Hungary’s Sovereignty Protection Office has asked the European Commission to reveal what contributions NGOs financed from abroad made to rule-of-law reports against Hungary.

The EC asked several Hungarian NGOs, most of them financed from abroad, to write “shadow reports”, the office said in a statement on Thursday.

The NGOs included Amnesty International Hungary, the Hungarian Helsinki Committee, Political Capital, and Transparency International, the statement added.

The reports’ content has been kept under wraps, Tamas Lanczi, the office’s head, said.

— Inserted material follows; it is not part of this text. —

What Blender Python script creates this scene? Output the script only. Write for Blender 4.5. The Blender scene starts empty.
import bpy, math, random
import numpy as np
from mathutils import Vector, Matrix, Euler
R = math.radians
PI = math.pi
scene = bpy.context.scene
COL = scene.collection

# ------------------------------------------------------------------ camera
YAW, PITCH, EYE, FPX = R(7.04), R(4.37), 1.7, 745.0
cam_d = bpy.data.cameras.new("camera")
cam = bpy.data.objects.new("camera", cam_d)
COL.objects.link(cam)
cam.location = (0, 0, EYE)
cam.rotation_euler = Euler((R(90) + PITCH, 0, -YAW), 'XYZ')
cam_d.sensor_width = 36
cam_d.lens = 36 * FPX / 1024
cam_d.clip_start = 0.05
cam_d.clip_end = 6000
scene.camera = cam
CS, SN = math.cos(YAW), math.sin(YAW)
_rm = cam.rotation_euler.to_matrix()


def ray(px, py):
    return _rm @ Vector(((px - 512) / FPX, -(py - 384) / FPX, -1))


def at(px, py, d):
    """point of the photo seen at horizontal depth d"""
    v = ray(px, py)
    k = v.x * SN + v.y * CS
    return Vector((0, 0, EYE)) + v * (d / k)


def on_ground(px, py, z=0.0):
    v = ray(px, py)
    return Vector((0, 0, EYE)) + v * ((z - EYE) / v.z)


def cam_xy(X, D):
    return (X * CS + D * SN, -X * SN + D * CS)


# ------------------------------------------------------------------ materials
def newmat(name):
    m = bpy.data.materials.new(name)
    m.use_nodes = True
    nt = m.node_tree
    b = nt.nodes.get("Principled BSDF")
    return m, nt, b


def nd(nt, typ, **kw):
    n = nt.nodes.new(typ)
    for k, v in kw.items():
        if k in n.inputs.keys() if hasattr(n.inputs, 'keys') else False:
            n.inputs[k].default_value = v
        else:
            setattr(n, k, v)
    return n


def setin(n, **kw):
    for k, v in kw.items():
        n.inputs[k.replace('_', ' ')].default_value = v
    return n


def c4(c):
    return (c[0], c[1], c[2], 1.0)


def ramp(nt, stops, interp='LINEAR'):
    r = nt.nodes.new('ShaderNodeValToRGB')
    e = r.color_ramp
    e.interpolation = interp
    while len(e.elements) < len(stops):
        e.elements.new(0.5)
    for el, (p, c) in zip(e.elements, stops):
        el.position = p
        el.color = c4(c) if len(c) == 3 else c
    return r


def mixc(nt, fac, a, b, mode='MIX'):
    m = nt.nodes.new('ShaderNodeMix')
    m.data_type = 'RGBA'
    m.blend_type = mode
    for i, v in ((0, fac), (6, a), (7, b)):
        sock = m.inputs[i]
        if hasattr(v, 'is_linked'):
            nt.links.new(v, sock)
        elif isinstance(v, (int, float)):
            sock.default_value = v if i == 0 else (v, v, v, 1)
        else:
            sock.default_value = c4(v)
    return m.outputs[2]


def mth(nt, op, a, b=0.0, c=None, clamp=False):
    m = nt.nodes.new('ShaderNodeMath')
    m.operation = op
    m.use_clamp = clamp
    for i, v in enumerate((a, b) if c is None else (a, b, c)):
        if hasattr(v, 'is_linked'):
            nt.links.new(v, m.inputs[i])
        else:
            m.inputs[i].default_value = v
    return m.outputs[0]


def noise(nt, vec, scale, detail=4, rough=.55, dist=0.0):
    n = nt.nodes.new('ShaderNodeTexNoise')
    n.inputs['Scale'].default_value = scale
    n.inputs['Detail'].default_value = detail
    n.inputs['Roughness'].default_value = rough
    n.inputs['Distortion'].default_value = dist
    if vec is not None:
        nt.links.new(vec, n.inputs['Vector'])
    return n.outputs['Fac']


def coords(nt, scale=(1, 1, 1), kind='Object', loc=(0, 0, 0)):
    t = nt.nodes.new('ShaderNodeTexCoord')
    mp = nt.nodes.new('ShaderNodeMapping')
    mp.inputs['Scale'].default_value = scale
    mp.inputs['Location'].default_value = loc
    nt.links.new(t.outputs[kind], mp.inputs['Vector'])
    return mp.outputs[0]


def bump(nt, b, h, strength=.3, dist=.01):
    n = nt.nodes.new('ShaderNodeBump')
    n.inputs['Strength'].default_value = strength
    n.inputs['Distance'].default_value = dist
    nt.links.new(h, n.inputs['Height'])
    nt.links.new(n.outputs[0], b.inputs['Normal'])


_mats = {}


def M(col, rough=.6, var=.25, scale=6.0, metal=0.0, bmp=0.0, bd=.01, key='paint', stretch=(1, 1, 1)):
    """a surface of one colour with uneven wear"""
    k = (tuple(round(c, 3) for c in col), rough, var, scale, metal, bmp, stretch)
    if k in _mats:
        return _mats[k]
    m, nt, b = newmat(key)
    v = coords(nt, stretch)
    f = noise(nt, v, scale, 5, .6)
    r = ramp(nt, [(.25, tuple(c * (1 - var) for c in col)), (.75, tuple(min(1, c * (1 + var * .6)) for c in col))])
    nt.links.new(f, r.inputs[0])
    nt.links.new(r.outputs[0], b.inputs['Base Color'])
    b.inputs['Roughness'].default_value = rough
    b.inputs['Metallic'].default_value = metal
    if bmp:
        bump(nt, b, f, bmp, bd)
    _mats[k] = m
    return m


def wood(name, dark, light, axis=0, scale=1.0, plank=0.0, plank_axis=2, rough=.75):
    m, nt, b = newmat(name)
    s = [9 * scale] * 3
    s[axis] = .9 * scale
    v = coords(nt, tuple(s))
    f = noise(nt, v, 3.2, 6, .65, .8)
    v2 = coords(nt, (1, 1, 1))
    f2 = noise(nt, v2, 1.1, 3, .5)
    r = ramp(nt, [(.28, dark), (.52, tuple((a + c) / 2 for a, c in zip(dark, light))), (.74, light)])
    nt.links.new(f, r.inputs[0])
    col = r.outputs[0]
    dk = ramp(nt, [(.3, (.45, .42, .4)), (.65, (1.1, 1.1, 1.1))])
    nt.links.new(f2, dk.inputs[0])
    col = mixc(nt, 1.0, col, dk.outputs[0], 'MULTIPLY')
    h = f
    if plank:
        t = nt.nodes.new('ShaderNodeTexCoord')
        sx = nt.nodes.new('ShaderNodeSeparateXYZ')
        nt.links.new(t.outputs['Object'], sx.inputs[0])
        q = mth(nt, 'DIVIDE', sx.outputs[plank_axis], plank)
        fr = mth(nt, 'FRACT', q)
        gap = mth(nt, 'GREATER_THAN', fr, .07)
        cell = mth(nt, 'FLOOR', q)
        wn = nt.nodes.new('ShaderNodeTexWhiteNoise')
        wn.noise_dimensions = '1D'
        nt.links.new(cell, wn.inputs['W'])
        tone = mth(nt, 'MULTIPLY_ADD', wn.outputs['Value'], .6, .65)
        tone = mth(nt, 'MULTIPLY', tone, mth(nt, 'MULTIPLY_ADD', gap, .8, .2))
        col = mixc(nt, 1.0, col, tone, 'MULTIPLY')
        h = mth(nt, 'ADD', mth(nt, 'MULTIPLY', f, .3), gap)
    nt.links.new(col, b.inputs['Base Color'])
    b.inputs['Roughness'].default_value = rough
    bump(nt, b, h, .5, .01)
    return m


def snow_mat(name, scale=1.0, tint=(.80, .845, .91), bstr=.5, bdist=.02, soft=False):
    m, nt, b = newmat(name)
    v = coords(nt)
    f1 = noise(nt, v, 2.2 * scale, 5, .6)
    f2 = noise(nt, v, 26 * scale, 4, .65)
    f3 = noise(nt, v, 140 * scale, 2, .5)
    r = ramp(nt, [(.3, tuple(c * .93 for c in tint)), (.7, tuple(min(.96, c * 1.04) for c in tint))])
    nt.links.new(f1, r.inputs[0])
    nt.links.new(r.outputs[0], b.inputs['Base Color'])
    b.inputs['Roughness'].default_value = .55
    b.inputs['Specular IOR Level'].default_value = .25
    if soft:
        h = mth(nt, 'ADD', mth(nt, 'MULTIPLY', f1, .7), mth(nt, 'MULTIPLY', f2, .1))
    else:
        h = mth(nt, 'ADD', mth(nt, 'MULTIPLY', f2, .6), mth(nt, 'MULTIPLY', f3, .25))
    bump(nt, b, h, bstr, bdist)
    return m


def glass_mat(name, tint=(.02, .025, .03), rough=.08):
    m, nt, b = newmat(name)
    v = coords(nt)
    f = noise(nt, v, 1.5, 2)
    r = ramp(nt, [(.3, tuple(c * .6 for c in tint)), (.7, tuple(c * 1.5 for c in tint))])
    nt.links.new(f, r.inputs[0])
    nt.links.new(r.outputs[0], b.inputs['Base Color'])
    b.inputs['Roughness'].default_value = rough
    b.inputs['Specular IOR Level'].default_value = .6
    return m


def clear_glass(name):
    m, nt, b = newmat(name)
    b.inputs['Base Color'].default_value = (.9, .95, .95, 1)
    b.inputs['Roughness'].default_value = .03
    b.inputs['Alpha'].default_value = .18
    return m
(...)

In his letter he asked Ursula von der Leyen, the president of the European Commission, to make the reports accessible.

Further, Lanczi said von der Leyen should make clear the criteria by which the NGOs were selected and which parts of the reports were prepared by Transparency International Hungary on the basis of which data, as well as which parts were used in the final version of reports.

Also, the EC should disclose details of the financial support for NGOs that contributed to the reports received by the European Commission and the European Parliament, the letter said.

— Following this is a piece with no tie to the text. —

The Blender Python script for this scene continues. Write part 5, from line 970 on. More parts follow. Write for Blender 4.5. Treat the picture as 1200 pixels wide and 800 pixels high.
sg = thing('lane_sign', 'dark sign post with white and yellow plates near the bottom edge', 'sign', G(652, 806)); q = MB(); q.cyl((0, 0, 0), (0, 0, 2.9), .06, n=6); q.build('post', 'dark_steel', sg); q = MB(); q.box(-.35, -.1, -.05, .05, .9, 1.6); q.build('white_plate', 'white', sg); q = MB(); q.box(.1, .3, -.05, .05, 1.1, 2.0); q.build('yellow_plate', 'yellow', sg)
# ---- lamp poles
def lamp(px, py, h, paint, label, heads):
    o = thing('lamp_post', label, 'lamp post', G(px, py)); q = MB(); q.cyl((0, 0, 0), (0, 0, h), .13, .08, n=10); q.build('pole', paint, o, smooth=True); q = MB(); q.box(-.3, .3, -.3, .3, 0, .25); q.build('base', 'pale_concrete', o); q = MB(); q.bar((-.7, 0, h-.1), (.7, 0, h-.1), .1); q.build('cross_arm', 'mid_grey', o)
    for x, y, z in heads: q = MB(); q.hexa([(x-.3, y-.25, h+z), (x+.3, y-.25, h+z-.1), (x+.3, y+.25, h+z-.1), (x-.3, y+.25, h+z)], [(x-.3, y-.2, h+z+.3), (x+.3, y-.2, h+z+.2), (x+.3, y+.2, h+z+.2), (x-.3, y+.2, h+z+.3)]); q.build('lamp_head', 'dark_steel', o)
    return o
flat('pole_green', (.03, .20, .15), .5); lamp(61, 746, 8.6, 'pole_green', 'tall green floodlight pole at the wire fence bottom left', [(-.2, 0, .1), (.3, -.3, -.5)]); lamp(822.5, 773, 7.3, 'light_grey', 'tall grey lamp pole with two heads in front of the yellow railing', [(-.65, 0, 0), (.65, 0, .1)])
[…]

The conditions for democracy must be in place so that informed voters can express their will in free and fair elections, the letter said, adding that any attempt to influence or manipulate public opinion “is a serious threat” to Hungary’s sovereignty.

Lanczi said the EP June 1, 2023 resolution (INGE 2 report) underpinned Hungary position, and Hungary’s parliament established the Sovereignty Protection Office to ensure that the salient conditions of the EP’s relevant position could be enforced to the greatest extent possible.

The office is now carrying out a probe focusing on individual disinformation efforts and associated processes, the statement said.

It is of particular relevance to this “mapping investigation” that several NGOs that contributed views to the rule-of-law report were either partly or entirely financed from third countries outside the EU, the statement added.